BEGIN GIVEN MATERIAL
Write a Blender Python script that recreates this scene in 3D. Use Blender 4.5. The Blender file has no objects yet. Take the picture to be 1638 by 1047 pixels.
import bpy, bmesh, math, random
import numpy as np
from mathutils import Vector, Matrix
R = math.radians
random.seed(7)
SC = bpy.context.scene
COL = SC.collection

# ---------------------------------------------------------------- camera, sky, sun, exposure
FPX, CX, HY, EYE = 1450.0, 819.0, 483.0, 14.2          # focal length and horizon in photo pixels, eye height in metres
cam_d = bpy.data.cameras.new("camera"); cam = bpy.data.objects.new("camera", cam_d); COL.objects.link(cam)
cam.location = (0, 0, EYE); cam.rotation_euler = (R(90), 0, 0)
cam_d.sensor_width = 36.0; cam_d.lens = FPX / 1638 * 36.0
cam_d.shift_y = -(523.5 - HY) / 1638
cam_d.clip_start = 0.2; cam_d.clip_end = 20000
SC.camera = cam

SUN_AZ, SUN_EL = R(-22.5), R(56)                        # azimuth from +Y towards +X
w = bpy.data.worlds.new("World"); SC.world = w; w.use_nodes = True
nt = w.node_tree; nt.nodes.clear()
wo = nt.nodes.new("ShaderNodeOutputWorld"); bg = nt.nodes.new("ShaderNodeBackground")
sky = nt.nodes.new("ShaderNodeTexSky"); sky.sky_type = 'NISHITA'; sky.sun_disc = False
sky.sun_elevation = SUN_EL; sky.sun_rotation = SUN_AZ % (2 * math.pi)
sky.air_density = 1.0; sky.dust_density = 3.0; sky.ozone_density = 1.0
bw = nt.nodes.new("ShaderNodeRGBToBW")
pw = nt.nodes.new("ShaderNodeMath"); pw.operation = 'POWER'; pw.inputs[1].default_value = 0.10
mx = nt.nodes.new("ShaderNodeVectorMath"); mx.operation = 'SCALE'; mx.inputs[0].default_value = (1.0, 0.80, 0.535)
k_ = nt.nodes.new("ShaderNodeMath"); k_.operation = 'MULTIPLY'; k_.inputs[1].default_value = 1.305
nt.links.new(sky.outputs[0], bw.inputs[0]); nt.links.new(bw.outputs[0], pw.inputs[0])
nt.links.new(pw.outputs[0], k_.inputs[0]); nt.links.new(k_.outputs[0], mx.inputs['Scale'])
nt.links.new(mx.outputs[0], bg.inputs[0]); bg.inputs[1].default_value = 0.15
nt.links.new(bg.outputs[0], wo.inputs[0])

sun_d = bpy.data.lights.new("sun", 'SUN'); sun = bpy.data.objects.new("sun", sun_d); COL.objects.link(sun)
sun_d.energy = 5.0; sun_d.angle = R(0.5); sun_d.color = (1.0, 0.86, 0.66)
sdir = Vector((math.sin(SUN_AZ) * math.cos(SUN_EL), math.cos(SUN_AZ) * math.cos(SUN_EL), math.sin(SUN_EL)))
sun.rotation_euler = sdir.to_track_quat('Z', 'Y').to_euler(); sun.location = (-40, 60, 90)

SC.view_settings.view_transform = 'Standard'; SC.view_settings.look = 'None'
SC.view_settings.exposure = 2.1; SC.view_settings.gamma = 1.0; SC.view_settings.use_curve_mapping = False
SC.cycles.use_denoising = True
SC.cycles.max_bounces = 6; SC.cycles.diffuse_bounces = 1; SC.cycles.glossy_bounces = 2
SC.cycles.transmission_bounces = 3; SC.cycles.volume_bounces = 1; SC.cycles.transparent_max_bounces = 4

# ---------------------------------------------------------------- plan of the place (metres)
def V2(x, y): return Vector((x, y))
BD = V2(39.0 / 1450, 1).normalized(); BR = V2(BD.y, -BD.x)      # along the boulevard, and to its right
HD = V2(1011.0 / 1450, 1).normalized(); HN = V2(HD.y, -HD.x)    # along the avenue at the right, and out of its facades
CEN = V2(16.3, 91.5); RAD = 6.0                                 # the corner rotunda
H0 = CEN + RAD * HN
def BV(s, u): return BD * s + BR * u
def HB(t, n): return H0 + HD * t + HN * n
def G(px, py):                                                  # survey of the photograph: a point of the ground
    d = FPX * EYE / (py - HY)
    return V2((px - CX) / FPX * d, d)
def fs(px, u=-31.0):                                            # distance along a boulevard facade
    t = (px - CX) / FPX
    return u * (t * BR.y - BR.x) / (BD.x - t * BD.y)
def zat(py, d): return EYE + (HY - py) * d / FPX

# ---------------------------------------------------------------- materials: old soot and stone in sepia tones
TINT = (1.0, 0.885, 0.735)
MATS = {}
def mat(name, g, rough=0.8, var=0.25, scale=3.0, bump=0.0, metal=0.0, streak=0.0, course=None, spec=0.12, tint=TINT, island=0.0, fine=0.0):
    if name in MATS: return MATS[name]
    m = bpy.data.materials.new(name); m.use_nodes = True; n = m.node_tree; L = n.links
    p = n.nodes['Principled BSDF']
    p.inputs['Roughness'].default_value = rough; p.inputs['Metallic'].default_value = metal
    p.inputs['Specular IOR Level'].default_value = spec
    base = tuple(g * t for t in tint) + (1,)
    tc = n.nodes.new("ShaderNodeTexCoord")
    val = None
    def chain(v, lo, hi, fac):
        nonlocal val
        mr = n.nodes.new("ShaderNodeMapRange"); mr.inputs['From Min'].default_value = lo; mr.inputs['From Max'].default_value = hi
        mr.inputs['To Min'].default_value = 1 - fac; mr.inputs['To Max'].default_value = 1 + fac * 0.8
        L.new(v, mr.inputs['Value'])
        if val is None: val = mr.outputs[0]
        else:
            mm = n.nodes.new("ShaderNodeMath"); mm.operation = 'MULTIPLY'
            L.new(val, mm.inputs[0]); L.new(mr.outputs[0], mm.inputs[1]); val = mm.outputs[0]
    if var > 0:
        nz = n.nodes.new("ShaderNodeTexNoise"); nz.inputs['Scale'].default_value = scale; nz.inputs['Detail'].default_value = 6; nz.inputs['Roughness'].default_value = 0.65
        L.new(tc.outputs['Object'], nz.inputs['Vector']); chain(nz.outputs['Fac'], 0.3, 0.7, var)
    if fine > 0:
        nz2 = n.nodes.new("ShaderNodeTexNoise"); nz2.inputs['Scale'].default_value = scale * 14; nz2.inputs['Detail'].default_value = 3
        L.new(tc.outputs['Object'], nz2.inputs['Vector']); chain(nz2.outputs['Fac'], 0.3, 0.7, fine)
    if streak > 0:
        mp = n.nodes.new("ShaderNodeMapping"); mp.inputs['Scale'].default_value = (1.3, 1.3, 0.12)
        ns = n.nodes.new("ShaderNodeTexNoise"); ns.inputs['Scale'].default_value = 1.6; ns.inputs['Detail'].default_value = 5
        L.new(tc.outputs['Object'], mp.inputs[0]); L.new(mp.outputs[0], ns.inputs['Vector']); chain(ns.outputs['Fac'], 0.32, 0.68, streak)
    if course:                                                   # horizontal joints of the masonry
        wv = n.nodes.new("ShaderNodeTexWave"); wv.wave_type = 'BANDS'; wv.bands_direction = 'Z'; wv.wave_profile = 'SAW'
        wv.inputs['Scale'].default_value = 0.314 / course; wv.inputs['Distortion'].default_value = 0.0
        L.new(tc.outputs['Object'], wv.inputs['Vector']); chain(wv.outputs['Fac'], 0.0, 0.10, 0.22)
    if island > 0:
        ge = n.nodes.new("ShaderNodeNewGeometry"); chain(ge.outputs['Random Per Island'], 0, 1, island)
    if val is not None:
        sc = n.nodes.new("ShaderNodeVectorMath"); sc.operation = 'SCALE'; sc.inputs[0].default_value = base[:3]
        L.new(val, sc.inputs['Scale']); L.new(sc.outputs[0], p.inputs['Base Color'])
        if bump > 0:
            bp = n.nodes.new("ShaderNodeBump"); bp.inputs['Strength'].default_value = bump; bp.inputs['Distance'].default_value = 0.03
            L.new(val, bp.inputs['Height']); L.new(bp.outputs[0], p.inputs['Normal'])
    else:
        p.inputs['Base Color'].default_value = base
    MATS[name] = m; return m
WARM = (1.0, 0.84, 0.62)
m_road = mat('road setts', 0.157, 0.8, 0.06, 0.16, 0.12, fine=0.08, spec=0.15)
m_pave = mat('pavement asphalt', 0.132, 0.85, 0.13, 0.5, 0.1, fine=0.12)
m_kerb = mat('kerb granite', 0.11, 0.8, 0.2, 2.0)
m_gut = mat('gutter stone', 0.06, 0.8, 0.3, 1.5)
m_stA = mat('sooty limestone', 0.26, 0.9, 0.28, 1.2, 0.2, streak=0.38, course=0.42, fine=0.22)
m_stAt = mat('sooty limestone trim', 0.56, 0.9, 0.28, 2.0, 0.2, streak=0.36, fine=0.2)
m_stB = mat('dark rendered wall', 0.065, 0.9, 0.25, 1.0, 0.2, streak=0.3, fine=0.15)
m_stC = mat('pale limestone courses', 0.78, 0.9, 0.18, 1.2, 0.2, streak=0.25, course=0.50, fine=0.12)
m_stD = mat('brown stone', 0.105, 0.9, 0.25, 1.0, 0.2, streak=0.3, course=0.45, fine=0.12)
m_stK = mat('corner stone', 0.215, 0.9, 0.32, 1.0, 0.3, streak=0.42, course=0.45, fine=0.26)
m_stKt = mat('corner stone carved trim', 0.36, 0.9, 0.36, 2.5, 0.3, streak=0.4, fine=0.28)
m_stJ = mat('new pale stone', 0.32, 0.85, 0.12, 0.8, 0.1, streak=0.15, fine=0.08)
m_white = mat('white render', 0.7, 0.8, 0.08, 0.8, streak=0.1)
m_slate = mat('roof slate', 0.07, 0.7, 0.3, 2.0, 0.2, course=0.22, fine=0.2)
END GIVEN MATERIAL
DIRECTION: Looking at the material above, please copy exactly every line from its first line through the line containing "COL = SC.collection", with both ends included and nothing else.

SOLUTION TO THE EXERCISE:
Write a Blender Python script that recreates this scene in 3D. Use Blender 4.5. The Blender file has no objects yet. Take the picture to be 1638 by 1047 pixels.
import bpy, bmesh, math, random
import numpy as np
from mathutils import Vector, Matrix
R = math.radians
random.seed(7)
SC = bpy.context.scene
COL = SC.collection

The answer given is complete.